As the Netherlands plans to significantly reduce its budget for international students, stakeholders from Limburg, the country’s southernmost province, have voiced their concerns. A coalition of local leaders, educational institutions, businesses, and other organizations has warned of the detrimental effects such measures could have on Limburg’s economy and innovation.
The government’s proposal, which includes cutting €300 million from international student budgets, was outlined in a letter sent by Education Minister Eppo Bruins to the House of Representatives in October. In response, Limburg stakeholders issued their own open letter on November 19, highlighting the region’s reliance on international students for socio-economic growth.
Limburg’s Strategic Position and International Dependency
Limburg’s geographic location, bordering Belgium and Germany, places it in a unique position. According to the letter, around 70% of the region’s target market for higher education is within 100–150 kilometers across international borders. This international orientation has made the influx of students critical to the province’s prosperity.
“Ahead of the OCW-budget discussion, we request tailored agreements for Limburg’s educational landscape,” the letter stated. Stakeholders emphasized that the proposed policies could undermine the foundation of the region’s prosperity, liveability, and economic development.

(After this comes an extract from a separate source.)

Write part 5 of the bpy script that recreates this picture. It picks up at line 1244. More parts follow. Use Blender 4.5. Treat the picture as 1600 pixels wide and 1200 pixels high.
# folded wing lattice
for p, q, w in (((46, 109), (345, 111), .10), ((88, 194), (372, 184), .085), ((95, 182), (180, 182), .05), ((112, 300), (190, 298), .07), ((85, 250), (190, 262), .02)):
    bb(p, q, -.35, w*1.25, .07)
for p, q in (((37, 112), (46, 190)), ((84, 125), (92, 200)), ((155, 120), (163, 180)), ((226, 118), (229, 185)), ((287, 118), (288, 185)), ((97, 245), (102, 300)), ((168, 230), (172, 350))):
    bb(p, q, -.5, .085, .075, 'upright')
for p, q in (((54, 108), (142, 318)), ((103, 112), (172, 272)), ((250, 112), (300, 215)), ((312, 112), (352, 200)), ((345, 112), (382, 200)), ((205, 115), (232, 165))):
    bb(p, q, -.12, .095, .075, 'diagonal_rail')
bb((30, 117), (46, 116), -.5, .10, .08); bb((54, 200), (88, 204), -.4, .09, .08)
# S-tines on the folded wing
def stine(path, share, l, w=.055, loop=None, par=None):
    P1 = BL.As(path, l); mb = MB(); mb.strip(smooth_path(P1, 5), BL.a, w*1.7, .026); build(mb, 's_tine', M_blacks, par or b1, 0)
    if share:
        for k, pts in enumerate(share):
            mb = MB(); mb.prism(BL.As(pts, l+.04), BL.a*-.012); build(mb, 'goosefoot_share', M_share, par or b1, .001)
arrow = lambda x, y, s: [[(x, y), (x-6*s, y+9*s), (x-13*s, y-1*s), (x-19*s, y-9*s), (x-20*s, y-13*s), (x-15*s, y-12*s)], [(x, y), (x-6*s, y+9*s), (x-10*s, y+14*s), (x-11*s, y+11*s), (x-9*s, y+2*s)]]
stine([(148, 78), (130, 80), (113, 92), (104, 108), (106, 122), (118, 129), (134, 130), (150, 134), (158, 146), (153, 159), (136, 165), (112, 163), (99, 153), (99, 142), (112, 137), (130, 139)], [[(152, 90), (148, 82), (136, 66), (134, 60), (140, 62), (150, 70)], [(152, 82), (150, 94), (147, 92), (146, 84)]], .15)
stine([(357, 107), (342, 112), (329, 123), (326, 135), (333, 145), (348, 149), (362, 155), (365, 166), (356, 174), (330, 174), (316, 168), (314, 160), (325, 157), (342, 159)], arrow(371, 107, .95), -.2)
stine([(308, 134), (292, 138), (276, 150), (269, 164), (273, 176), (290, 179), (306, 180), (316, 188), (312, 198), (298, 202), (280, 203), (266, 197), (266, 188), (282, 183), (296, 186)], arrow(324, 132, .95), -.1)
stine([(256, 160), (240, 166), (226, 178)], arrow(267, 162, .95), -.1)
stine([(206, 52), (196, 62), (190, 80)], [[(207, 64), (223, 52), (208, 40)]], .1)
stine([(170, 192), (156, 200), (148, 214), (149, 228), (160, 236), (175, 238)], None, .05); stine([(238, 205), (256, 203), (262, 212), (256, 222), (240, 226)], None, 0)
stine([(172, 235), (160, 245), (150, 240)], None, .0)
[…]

Economic Risks and Demographic Challenges
Research from Panteia, a consulting and research organization, suggests that curbing international student numbers could reduce Limburg’s economic output by €1 billion and lead to a loss of 4,500 jobs within one government term. The province already faces demographic challenges, with an ageing population that makes international students vital for sustaining its educational institutions.
Elianne Demollin-Schneiders, Limburg’s deputy and a signatory of the letter, explained that without international students, educational institutions in the region could shrink significantly. “This would lead to the disappearance of courses and devastate our education system,” she warned.
No Overcrowding in Limburg
Unlike other parts of the Netherlands that struggle with housing shortages and overcrowded classrooms, Limburg offers a different picture. Stakeholders argued that demographic shrinkage means municipalities in the region can accommodate more students, both domestic and international.
“In Limburg, the issues of housing shortages and overcrowded lecture halls do not apply,” the letter emphasized. The province has instead positioned internationalization as a solution to its challenges, urging the government to consider the unique circumstances of border regions like Limburg.
National Concerns About Internationalization
The Dutch government has proposed broader measures to limit the influx of international students, including reducing English-language bachelor’s programs. These policies, under the Balanced Internationalisation Bill, have alarmed universities, which fear the country’s position as a leading knowledge economy is at risk.
Caspar van den Berg, president of Universities of the Netherlands, expressed “serious concern” over the potential financial and academic impacts of the proposed restrictions.
Limburg’s Call for Cross-Border Collaboration
The stakeholders’ letter also highlighted Limburg’s success in cross-border collaboration within the EU. “This has made Limburg one of the most innovative regions in Europe,” it stated, underscoring the region’s reliance on international students to maintain this status.
Without intervention, Limburg’s leaders fear the cuts will erode its innovative capacity and competitiveness. They have called on the Dutch government to prioritize tailored solutions that consider the unique needs of the province.
As the debate continues, Limburg’s stakeholders remain vocal, insisting that international students are not a liability but a crucial asset to the region’s future.